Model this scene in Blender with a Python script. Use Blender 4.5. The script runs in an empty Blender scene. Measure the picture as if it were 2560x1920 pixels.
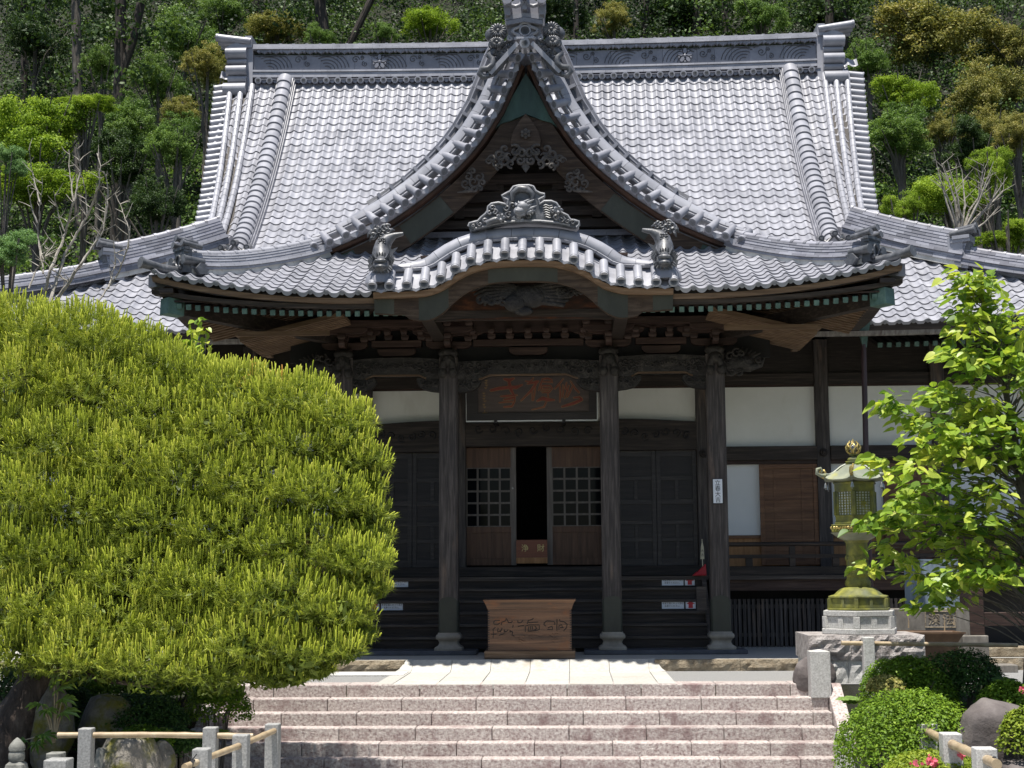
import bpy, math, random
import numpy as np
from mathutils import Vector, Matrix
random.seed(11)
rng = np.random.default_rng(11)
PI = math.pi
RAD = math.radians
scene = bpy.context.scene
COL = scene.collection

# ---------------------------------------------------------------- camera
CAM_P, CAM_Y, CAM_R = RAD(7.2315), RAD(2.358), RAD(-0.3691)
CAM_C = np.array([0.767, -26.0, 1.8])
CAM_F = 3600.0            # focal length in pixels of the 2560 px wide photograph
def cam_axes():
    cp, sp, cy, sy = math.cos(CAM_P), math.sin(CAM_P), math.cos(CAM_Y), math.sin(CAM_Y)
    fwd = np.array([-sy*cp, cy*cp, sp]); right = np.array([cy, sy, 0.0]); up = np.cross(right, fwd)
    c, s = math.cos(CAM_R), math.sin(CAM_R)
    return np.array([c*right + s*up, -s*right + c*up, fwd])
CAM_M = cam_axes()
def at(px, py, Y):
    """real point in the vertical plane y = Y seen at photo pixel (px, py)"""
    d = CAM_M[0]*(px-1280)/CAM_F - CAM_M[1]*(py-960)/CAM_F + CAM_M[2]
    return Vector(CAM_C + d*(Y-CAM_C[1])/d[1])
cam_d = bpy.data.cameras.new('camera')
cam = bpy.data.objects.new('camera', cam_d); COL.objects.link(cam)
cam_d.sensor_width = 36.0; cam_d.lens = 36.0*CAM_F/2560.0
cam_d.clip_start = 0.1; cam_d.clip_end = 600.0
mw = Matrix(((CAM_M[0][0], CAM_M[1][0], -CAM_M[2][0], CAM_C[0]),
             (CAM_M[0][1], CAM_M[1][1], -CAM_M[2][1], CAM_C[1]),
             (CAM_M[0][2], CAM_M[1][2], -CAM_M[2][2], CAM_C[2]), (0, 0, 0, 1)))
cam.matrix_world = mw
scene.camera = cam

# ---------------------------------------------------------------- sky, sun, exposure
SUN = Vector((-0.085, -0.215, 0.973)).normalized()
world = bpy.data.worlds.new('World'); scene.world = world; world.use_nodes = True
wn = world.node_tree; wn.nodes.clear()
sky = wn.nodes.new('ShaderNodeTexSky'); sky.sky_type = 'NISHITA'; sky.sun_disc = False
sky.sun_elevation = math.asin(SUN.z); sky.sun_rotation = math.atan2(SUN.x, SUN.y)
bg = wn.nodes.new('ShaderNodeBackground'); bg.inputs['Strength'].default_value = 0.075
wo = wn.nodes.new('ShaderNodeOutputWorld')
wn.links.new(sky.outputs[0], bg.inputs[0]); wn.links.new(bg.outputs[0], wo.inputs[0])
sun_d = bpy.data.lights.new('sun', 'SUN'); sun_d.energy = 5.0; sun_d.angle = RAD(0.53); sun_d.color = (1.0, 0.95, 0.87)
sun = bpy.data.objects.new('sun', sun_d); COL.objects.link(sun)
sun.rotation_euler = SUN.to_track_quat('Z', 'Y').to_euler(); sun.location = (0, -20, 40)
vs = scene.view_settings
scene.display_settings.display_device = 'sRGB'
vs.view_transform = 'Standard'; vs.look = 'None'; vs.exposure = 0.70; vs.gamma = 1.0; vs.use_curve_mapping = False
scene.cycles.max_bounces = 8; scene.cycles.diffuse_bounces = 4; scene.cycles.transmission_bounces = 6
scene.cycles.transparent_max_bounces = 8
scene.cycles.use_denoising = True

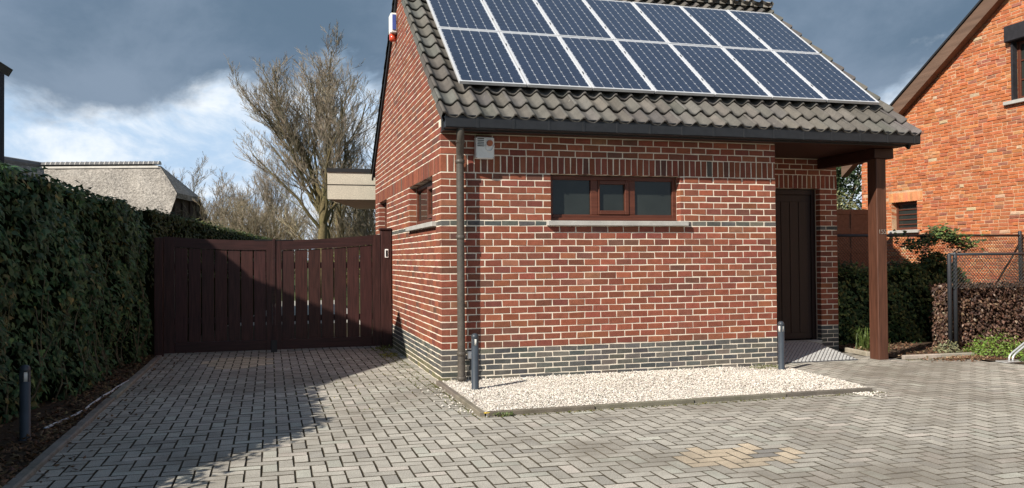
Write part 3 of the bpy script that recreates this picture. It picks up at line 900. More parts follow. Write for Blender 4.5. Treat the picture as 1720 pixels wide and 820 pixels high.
□ □ □ □ □
*Requirement*
Quote everything in the listing above exactly; pictures are the only thing to omit.

*Answer in full*
Model this scene in Blender with a Python script. Use Blender 4.5. The script runs in an empty Blender scene. Measure the picture as if it were 2560x1920 pixels.
import bpy, math, random
import numpy as np
from mathutils import Vector, Matrix
random.seed(11)
rng = np.random.default_rng(11)
PI = math.pi
RAD = math.radians
scene = bpy.context.scene
COL = scene.collection

# ---------------------------------------------------------------- camera
CAM_P, CAM_Y, CAM_R = RAD(7.2315), RAD(2.358), RAD(-0.3691)
CAM_C = np.array([0.767, -26.0, 1.8])
CAM_F = 3600.0            # focal length in pixels of the 2560 px wide photograph
def cam_axes():
    cp, sp, cy, sy = math.cos(CAM_P), math.sin(CAM_P), math.cos(CAM_Y), math.sin(CAM_Y)
    fwd = np.array([-sy*cp, cy*cp, sp]); right = np.array([cy, sy, 0.0]); up = np.cross(right, fwd)
    c, s = math.cos(CAM_R), math.sin(CAM_R)
    return np.array([c*right + s*up, -s*right + c*up, fwd])
CAM_M = cam_axes()
def at(px, py, Y):
    """real point in the vertical plane y = Y seen at photo pixel (px, py)"""
    d = CAM_M[0]*(px-1280)/CAM_F - CAM_M[1]*(py-960)/CAM_F + CAM_M[2]
    return Vector(CAM_C + d*(Y-CAM_C[1])/d[1])
cam_d = bpy.data.cameras.new('camera')
cam = bpy.data.objects.new('camera', cam_d); COL.objects.link(cam)
cam_d.sensor_width = 36.0; cam_d.lens = 36.0*CAM_F/2560.0
cam_d.clip_start = 0.1; cam_d.clip_end = 600.0
mw = Matrix(((CAM_M[0][0], CAM_M[1][0], -CAM_M[2][0], CAM_C[0]),
             (CAM_M[0][1], CAM_M[1][1], -CAM_M[2][1], CAM_C[1]),
             (CAM_M[0][2], CAM_M[1][2], -CAM_M[2][2], CAM_C[2]), (0, 0, 0, 1)))
cam.matrix_world = mw
scene.camera = cam

# ---------------------------------------------------------------- sky, sun, exposure
SUN = Vector((-0.085, -0.215, 0.973)).normalized()
world = bpy.data.worlds.new('World'); scene.world = world; world.use_nodes = True
wn = world.node_tree; wn.nodes.clear()
sky = wn.nodes.new('ShaderNodeTexSky'); sky.sky_type = 'NISHITA'; sky.sun_disc = False
sky.sun_elevation = math.asin(SUN.z); sky.sun_rotation = math.atan2(SUN.x, SUN.y)
bg = wn.nodes.new('ShaderNodeBackground'); bg.inputs['Strength'].default_value = 0.075
wo = wn.nodes.new('ShaderNodeOutputWorld')
wn.links.new(sky.outputs[0], bg.inputs[0]); wn.links.new(bg.outputs[0], wo.inputs[0])
sun_d = bpy.data.lights.new('sun', 'SUN'); sun_d.energy = 5.0; sun_d.angle = RAD(0.53); sun_d.color = (1.0, 0.95, 0.87)
sun = bpy.data.objects.new('sun', sun_d); COL.objects.link(sun)
sun.rotation_euler = SUN.to_track_quat('Z', 'Y').to_euler(); sun.location = (0, -20, 40)
vs = scene.view_settings
scene.display_settings.display_device = 'sRGB'
vs.view_transform = 'Standard'; vs.look = 'None'; vs.exposure = 0.70; vs.gamma = 1.0; vs.use_curve_mapping = False
scene.cycles.max_bounces = 8; scene.cycles.diffuse_bounces = 4; scene.cycles.transmission_bounces = 6
scene.cycles.transparent_max_bounces = 8
scene.cycles.use_denoising = True

Write part 3 of the bpy script that recreates this picture. It picks up at line 900. More parts follow. Write for Blender 4.5. Treat the picture as 1720 pixels wide and 820 pixels high.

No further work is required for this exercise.